A Change Is Gonna Come ?
Tomorrow, Saturday morning I will leave early for Chicago. This is the third Women’s March in which I will participate. I will be with friends, and will be surrounded by thousands with whom I am in solidarity. People of color, immigrants, and women are diminished to inferior, “second class” status by the actions of the Presidents party. The old Republican Party, advocating conservative values, the willingness to compromise is dead. The Trump Party advocating patriarchy, a father-knows-best, winner-take-all society must be defeated at the ballot box if a democratic, 21st Century America is to be born. Everything that I care about hangs in the balance.
I join others by marching in Chicago to assert my opposition to the summary deportation of immigrants seeking asylum, the kidnapping of their children, the mocking dismissal of women who contend they are victim of sexual assault, and other assertions of raw power.
Can I be certain that the change that I want to see is going to come? I cannot.

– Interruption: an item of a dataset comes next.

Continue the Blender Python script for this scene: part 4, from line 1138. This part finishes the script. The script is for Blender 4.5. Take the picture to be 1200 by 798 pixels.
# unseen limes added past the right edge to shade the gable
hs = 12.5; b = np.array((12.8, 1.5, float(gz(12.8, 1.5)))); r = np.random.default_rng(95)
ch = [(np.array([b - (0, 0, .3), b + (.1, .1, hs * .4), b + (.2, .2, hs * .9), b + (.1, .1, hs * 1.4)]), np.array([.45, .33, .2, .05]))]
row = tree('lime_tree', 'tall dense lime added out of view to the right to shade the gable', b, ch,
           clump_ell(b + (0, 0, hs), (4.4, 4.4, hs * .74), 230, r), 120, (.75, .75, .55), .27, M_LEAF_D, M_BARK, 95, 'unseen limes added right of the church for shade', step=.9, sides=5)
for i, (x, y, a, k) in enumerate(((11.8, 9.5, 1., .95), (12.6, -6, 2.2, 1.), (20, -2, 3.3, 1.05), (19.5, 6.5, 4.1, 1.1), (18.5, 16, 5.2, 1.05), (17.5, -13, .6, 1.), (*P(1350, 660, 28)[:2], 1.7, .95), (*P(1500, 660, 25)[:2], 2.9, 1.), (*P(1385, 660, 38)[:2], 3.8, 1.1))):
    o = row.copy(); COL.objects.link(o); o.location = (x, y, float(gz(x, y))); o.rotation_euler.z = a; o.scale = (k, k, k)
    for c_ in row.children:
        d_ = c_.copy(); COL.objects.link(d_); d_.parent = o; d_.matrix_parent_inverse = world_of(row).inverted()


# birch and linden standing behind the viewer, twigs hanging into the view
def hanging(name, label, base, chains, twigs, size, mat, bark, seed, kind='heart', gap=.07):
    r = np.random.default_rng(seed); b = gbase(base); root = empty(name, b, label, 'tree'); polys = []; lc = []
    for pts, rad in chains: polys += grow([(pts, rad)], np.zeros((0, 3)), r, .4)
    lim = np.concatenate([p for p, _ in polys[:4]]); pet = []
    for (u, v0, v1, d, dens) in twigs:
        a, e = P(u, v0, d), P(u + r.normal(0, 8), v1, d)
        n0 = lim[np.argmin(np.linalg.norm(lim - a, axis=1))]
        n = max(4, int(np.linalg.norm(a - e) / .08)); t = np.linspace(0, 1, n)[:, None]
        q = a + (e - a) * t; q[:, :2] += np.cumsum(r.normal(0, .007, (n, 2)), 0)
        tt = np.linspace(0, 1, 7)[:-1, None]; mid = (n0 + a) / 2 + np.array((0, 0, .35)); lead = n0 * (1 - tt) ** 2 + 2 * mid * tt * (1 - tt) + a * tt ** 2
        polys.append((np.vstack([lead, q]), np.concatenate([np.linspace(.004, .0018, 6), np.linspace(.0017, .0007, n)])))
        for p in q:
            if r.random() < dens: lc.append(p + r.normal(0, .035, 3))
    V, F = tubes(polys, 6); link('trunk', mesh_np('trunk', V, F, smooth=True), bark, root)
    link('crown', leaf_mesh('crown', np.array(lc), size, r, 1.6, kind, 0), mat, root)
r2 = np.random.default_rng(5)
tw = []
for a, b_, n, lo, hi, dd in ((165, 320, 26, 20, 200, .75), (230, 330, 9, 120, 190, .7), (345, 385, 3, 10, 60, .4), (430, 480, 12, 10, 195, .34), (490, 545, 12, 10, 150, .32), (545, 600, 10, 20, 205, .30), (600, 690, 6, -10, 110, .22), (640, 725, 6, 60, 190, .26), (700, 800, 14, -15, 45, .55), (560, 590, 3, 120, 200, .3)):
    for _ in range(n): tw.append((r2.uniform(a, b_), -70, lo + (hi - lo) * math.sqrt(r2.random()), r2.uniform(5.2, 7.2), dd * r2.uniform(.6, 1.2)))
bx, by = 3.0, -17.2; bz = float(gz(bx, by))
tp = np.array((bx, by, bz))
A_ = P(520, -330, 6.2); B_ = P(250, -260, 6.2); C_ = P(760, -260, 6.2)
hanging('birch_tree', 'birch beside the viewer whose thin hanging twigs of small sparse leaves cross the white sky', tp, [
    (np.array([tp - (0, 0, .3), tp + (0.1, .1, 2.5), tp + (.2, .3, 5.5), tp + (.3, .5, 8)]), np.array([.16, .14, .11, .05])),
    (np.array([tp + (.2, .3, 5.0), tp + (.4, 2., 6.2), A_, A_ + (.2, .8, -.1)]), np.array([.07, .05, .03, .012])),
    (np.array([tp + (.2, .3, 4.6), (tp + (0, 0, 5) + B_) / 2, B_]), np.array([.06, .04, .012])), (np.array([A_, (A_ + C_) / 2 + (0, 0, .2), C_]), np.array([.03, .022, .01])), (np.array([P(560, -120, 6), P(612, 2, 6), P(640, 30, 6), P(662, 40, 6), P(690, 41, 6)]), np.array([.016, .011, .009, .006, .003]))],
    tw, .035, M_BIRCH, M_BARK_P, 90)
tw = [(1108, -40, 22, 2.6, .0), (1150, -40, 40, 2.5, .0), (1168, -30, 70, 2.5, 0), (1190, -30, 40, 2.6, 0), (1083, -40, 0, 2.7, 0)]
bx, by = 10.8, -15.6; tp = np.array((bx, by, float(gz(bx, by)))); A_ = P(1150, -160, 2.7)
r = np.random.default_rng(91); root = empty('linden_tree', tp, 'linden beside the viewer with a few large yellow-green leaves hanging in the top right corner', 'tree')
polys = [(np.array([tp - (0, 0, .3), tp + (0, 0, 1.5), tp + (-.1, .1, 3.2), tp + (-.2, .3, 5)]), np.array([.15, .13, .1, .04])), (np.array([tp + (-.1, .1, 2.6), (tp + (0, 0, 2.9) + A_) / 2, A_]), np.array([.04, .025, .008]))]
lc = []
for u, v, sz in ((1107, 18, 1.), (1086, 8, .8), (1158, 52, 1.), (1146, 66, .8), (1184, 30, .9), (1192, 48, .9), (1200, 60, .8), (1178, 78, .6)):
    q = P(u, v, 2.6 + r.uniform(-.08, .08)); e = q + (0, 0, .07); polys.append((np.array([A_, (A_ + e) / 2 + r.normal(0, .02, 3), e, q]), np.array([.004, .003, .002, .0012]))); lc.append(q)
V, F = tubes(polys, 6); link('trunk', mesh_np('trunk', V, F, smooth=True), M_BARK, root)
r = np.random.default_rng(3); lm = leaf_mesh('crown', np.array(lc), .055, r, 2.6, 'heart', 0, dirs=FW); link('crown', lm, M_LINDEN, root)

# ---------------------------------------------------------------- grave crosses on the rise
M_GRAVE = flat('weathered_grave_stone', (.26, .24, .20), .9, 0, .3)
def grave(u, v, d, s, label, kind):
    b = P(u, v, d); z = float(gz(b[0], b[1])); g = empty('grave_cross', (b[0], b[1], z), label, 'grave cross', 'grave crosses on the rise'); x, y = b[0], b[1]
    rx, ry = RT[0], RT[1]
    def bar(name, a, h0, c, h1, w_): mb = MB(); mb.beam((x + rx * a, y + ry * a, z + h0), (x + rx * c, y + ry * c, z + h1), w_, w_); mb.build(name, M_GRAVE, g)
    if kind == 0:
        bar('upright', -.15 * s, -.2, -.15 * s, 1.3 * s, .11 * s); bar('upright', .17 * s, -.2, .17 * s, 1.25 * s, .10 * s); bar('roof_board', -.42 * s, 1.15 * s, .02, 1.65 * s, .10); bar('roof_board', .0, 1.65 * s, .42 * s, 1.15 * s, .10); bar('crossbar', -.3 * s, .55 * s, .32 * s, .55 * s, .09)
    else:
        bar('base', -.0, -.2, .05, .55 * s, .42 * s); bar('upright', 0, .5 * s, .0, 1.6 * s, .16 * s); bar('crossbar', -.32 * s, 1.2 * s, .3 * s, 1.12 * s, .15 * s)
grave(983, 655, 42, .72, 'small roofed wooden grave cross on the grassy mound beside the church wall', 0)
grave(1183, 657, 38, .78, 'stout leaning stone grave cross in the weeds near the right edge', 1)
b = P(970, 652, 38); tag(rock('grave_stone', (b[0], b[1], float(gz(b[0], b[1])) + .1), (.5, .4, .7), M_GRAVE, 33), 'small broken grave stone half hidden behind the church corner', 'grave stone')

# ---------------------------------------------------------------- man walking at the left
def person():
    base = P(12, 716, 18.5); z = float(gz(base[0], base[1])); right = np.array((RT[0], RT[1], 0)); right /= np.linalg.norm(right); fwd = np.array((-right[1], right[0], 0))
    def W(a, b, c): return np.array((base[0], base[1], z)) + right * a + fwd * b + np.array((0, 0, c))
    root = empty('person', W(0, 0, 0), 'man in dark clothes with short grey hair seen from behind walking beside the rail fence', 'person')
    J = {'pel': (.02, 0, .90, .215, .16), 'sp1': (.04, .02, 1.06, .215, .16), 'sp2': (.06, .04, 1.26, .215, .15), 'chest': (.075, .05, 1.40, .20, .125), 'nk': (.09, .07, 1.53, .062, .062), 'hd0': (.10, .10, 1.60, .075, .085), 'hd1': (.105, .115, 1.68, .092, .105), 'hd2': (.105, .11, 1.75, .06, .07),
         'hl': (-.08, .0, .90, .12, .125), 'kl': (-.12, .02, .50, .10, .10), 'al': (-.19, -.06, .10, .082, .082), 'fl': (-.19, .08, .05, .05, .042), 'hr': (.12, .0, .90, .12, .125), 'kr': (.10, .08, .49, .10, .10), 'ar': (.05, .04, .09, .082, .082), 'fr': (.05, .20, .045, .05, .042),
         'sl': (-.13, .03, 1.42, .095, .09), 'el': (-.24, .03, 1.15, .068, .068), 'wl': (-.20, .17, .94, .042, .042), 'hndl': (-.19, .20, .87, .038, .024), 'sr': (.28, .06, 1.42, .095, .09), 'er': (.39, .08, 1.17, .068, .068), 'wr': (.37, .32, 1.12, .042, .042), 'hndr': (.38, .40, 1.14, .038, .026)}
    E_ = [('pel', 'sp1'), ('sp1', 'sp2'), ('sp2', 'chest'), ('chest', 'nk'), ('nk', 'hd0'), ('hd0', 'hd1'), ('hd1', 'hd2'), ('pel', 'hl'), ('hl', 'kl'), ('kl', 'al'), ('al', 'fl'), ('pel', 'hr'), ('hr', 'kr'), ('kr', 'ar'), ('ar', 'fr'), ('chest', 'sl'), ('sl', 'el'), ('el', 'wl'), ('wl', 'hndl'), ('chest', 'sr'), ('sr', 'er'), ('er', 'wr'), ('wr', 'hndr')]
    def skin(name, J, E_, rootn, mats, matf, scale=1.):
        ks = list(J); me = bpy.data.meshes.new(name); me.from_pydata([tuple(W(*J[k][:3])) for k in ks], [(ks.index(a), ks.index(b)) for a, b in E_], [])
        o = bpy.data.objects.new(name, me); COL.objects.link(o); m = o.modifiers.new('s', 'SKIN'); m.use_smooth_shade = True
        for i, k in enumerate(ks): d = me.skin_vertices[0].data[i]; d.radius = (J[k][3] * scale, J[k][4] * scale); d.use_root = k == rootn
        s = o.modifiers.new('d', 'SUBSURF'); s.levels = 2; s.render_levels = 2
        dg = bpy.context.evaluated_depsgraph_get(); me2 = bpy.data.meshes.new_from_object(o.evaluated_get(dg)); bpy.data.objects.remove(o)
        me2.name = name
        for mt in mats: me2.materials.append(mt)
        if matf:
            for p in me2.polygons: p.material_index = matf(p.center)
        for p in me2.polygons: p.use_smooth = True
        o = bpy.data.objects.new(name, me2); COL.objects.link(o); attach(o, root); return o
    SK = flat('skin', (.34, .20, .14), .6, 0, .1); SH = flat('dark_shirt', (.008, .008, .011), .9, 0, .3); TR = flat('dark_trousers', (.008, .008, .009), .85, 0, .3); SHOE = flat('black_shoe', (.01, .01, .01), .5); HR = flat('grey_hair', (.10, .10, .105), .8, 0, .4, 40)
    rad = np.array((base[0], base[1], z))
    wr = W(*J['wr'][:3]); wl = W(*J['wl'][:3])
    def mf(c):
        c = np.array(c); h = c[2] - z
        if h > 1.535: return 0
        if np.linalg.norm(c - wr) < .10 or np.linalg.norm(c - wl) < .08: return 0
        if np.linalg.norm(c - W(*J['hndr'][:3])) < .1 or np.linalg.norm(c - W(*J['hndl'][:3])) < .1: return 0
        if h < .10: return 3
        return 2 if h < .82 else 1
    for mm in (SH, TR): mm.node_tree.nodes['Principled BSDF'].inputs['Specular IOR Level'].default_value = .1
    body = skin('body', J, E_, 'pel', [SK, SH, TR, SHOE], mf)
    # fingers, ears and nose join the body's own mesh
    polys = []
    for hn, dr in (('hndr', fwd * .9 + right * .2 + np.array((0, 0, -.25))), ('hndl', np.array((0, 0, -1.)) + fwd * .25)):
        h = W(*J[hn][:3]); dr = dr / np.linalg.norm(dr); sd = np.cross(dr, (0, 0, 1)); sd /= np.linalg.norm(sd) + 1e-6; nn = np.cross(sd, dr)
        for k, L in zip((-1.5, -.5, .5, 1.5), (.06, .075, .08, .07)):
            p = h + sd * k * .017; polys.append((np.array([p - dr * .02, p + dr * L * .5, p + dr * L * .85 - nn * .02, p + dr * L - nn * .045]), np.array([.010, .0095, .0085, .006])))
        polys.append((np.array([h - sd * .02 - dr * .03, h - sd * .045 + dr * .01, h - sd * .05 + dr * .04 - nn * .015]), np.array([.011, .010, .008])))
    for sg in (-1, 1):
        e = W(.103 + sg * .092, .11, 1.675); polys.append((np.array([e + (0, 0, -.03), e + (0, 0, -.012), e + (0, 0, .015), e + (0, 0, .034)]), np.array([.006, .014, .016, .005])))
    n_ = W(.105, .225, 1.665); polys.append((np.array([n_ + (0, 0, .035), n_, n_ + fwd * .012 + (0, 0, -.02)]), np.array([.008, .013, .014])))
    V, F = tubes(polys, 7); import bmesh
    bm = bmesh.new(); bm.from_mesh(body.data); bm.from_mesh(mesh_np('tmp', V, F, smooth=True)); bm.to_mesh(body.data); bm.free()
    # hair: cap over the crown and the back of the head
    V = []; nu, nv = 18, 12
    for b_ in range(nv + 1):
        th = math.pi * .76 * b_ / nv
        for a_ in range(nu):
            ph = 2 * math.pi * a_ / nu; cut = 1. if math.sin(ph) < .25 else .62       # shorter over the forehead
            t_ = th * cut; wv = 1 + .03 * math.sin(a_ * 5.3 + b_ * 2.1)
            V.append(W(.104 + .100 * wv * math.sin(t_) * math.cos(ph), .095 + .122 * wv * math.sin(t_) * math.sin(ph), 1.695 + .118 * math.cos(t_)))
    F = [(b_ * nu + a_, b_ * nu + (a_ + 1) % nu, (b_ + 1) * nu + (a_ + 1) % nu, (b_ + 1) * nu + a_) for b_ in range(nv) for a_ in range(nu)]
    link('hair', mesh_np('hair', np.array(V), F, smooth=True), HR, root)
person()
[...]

Like my predecessors in the early 1960’s I will resist, for the sake of our common humanity, for my children and my grandchildren.
I can do no better than offer the great hymn written by Sam Cooke in 1964.
The song was inspired by various personal events in Cooke’s life, most prominently an event in which he and his entourage were turned away from a whites-only motel in Louisiana. Cooke felt compelled to write a song that spoke to his struggle and of those around him, and that pertained to the Civil Rights Movement and African Americans. The song contains the refrain, “It’s been a long time coming, but I know a change is gonna come.”
“A Change Is Gonna Come” is widely considered Cooke’s best composition and has been voted among the best songs ever released by various publications. In 2007, the song was selected for preservation in the Library of Congress, with the National Recording Registry deeming the song “culturally, historically, or aesthetically important.